Volume 102• Number 1

January 2003



 


Deutsch-englische Literaturbeziehungen: Der historische Roman Sir Walter Scotts und seine deutschen Vorläufer. Von Frauke Reitemeier. Paderborn: Ferdinand Schöningh, 2001. Pp. 290. DM 88.

This book begins with a small but potent, and to many, I'm sure, quite surprising, "smoking gun": Sir Walter Scott wrote his historical fiction under the influence of a German novelist, Christiane Benedikte Naubert, who published approximately one novel a year from the mid-1780s to 1806. But there it is in Frenzel's standard Daten deutscher Dichtung: "Scott wurde . . . angeregt durch eine dt.
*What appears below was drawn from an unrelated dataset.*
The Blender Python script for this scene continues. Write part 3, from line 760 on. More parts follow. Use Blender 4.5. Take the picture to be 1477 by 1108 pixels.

Schriftstellerin des 18. Jh., Benedikte Naubert" (Frenzel I, p. 2). It is easy to see how this little-known bit of literary history could have stimulated an investigation that would trace the circle of influence from Germany to Scotland. So it is: on page 20 Reitemeier lays out the four parts of her investigation: German historical novels before Scott; English historical novels before Scott; Scott's own production in its relation to these predecessors; and finally, speculation concerning the reasons for these novels (in reality, Naubert's novels) to have influenced Scott.